Capital moved between states. Businessmen from the Rhine and Ruhr owned the Karlsruhe engineering industry, located in another state. Money moved to wherever the returns were highest, regardless of borders.
Joint-stock banks were outlawed in some states but not in others. In Prussia, special permission was needed to establish one, but it was rarely granted. Hence, Prussian businessmen founded a joint-stock bank, the Darmstädter Bank für Handel und Industrie, in the Hesse-Darmstadt territory. By 1854, it was already issuing government loans to Baden and Bavaria. Prussia's restriction didn't kill joint-stock banking; it exported it.
Patent law varied just as sharply. Some states discriminated against foreign applicants; others welcomed them. Fees, durations, and approval rates all differed. The result was a market for legal regimes. Inventors went where they were treated best.
German Unification
For decades, the balance held because no single state could dominate the rest. But by the 1860s, Austria and Prussia had grown powerful enough to tip that balance. In 1866, the Seven Weeks’ War between the two broke out, initiating the process of German unification. In 1871, the German Empire was born.
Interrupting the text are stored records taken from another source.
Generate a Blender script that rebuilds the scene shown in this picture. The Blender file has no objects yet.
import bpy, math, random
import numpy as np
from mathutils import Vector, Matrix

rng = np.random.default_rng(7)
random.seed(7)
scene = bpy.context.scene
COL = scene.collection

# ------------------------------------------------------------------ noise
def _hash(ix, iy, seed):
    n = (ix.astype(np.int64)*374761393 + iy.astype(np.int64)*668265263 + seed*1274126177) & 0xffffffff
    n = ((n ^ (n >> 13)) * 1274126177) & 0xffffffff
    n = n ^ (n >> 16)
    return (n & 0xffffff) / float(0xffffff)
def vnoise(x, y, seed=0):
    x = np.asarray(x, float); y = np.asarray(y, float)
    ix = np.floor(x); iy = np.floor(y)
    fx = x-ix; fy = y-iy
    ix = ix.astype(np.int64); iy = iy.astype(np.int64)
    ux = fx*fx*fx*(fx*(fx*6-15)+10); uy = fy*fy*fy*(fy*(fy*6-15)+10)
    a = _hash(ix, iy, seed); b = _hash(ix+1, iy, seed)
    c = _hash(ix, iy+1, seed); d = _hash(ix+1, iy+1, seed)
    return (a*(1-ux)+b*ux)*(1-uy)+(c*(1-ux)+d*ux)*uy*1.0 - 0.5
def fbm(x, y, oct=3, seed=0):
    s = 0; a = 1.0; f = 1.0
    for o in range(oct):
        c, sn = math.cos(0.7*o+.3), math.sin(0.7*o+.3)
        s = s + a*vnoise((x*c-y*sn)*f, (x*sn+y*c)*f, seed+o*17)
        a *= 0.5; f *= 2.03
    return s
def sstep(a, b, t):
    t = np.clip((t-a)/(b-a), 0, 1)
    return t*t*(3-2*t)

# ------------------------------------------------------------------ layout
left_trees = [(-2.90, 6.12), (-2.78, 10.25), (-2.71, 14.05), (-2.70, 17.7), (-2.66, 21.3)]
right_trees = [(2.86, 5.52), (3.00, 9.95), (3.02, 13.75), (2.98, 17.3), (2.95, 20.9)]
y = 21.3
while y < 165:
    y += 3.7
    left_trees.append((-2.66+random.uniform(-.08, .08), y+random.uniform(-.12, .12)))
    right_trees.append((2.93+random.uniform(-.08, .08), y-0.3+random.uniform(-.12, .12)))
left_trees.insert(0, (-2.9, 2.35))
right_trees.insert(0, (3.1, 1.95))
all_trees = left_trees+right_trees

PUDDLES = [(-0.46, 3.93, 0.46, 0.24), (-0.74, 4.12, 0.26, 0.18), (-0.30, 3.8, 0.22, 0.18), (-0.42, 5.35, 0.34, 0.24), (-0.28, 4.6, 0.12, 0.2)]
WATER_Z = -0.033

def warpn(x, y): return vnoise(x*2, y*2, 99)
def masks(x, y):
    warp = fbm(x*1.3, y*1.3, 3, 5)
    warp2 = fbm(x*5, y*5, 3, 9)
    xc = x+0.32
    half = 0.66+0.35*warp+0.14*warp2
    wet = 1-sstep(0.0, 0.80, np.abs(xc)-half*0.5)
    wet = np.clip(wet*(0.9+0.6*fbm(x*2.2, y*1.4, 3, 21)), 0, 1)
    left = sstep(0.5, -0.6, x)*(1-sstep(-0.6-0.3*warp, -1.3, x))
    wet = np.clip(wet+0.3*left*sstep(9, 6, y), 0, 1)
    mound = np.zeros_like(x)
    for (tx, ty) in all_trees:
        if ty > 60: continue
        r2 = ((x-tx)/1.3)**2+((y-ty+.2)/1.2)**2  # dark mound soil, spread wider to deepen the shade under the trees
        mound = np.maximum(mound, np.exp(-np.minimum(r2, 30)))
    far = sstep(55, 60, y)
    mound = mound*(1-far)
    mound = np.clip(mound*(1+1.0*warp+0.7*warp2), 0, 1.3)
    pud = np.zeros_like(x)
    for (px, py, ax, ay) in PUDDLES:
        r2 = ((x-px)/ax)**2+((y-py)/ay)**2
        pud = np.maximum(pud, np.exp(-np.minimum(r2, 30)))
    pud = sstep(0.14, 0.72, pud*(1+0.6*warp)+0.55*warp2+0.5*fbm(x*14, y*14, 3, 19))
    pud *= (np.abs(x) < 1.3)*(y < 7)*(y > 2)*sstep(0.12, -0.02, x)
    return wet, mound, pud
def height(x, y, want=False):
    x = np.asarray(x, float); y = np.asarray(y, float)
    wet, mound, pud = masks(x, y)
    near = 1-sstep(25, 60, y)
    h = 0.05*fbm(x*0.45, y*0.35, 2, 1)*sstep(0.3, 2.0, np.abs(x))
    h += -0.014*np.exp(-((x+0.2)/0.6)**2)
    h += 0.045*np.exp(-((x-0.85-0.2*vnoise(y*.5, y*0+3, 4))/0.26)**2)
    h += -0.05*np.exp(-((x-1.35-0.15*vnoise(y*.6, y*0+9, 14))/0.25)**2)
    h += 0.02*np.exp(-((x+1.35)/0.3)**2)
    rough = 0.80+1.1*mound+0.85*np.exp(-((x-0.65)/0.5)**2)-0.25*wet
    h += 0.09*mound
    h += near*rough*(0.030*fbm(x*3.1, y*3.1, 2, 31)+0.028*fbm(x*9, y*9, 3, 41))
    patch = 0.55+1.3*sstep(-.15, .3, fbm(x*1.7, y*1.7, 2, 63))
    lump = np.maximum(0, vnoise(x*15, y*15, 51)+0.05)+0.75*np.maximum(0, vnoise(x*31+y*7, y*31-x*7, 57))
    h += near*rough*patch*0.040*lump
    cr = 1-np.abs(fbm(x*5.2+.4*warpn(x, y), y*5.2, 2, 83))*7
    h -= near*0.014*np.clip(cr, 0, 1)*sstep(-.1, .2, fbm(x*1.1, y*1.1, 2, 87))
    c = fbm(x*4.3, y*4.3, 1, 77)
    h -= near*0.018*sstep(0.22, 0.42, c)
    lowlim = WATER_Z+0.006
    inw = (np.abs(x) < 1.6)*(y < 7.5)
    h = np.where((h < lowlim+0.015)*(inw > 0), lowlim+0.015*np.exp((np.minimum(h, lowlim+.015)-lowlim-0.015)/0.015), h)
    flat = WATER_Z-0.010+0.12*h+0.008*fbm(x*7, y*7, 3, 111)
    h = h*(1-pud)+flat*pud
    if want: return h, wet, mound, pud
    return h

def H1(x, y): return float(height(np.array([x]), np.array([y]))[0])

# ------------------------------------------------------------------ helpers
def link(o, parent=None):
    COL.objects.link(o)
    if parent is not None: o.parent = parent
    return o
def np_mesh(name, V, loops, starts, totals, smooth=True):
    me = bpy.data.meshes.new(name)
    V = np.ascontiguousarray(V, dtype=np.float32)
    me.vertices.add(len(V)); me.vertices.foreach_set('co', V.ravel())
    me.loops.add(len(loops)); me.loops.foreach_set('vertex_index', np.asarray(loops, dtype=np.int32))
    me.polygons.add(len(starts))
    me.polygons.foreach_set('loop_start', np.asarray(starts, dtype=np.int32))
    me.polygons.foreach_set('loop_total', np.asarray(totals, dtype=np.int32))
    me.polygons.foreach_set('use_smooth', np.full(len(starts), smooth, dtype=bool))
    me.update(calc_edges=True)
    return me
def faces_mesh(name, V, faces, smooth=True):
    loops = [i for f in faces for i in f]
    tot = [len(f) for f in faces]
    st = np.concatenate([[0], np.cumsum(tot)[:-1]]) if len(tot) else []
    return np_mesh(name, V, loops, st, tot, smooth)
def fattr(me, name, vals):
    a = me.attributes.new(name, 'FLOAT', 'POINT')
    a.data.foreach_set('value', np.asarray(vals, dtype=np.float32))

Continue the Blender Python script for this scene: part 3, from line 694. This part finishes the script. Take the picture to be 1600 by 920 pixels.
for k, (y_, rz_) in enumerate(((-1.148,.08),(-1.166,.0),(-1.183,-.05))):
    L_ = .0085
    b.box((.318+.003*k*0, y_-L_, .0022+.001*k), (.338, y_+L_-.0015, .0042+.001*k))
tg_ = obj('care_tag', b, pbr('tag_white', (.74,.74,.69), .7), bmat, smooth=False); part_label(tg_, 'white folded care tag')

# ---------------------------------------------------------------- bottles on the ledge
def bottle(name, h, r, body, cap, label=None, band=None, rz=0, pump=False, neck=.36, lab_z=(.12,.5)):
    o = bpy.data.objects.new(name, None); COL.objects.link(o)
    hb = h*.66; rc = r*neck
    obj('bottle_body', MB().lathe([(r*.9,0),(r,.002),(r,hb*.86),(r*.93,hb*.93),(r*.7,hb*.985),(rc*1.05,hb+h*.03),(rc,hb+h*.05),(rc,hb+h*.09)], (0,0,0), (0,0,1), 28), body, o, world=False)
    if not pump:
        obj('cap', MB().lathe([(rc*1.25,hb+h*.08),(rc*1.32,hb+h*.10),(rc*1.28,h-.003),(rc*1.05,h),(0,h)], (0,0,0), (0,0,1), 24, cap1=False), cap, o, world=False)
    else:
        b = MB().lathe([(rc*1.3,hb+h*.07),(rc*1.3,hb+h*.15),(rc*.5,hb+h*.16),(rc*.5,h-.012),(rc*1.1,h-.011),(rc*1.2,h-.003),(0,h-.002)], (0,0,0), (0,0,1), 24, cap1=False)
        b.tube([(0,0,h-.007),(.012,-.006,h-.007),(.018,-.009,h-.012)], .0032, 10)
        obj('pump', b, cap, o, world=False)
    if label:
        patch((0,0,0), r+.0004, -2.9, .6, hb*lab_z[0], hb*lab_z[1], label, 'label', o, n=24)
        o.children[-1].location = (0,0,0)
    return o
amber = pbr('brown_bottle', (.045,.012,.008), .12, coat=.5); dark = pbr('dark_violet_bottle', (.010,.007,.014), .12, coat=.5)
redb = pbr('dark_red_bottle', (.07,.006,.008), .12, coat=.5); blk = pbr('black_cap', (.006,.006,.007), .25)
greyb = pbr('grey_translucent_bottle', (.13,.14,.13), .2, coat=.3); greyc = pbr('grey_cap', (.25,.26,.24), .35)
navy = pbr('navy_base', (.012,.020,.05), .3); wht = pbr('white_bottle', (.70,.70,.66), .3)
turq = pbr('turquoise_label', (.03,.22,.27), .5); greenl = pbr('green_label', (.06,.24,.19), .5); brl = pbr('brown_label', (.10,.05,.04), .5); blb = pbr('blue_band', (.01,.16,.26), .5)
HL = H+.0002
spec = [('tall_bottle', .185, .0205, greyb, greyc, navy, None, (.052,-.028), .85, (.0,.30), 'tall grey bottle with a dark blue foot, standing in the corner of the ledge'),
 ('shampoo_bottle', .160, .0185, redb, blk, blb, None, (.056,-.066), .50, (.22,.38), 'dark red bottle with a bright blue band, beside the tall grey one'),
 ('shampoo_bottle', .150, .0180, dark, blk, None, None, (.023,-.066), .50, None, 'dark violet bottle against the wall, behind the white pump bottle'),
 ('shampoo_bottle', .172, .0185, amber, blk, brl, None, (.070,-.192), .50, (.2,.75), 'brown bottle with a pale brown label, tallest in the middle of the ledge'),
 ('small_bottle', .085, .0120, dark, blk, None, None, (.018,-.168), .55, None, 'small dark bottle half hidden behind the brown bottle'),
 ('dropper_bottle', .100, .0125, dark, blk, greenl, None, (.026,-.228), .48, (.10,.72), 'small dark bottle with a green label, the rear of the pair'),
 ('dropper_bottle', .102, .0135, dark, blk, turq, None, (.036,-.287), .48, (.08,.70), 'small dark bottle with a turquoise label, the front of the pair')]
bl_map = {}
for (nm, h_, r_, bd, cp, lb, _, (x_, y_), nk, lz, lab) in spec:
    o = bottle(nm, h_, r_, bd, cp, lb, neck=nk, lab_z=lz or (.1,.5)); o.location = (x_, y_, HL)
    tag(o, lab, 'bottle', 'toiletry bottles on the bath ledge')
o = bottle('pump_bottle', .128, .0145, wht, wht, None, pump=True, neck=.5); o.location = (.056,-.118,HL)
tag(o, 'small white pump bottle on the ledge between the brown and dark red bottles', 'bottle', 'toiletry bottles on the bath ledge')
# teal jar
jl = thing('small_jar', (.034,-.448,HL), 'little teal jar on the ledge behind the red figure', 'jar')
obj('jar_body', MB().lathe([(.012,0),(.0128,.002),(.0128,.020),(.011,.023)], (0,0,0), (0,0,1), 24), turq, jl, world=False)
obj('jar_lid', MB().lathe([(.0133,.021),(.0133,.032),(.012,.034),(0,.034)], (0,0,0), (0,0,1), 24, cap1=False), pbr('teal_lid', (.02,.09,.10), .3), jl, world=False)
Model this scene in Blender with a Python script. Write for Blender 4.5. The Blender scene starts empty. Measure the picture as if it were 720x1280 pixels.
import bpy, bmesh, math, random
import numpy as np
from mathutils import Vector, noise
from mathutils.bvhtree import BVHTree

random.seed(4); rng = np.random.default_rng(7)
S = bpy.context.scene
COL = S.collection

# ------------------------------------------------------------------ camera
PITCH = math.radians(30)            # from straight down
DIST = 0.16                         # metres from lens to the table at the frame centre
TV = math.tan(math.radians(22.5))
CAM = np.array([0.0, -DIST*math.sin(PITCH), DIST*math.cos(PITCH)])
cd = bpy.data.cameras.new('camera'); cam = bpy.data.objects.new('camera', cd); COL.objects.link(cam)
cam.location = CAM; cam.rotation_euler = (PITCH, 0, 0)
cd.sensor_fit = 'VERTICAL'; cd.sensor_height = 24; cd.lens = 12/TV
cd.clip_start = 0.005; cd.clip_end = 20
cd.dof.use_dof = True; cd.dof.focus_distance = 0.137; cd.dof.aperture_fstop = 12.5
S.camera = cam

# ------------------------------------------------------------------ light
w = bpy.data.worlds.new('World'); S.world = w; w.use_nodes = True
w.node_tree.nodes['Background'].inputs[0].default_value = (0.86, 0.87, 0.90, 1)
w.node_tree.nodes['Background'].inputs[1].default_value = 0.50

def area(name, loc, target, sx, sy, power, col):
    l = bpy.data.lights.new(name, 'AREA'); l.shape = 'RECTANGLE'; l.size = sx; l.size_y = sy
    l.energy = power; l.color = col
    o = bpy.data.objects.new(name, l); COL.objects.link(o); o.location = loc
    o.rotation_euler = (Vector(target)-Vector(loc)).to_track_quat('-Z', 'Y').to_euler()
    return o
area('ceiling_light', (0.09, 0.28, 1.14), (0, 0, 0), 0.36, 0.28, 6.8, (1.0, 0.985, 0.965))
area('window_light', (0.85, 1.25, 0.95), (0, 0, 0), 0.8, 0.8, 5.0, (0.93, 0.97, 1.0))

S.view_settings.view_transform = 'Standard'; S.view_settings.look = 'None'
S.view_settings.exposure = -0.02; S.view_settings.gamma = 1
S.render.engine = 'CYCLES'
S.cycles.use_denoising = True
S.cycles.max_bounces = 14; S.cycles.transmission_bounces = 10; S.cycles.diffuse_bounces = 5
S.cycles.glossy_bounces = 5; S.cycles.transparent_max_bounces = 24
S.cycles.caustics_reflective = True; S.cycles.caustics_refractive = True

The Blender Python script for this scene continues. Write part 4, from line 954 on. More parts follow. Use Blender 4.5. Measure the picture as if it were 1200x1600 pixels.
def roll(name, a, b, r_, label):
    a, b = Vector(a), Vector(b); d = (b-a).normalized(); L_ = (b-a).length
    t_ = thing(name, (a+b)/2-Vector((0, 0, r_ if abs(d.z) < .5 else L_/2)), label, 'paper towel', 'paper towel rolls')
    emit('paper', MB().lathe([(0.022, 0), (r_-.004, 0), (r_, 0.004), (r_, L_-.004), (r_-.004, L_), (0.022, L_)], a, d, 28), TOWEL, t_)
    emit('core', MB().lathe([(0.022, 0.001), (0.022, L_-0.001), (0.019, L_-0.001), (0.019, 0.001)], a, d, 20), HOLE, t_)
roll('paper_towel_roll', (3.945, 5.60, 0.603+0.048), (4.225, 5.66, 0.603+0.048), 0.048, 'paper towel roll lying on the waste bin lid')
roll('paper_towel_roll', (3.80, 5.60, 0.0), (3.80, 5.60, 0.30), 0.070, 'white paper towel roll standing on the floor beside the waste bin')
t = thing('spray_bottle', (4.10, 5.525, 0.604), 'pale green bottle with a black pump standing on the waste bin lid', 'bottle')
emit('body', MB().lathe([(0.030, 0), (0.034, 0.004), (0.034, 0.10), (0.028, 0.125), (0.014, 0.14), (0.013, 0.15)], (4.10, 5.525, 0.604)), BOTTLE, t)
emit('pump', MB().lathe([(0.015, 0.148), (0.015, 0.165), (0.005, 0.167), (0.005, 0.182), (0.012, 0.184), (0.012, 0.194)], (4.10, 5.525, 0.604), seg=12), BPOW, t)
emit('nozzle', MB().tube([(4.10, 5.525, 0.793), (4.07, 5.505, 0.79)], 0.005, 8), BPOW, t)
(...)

As long as power stayed dispersed, the system worked—just as it had under the Holy Roman Empire. Many states can coexist; when some censor, repress, or threaten their neighbors, people can leave for a rival jurisdiction. But when power concentrates, the system cracks.
In such a decentralized system, economic cooperation grew. But when strong ideological blocs formed, war followed. The Holy Roman Empire was fatally weakened when the Protestant Union and Catholic League hardened into large rival blocs. The German Confederation would eventually mirror this fragmentation and break apart.
Respecting the independence and freedom of others turns out to be good for business and good for peace.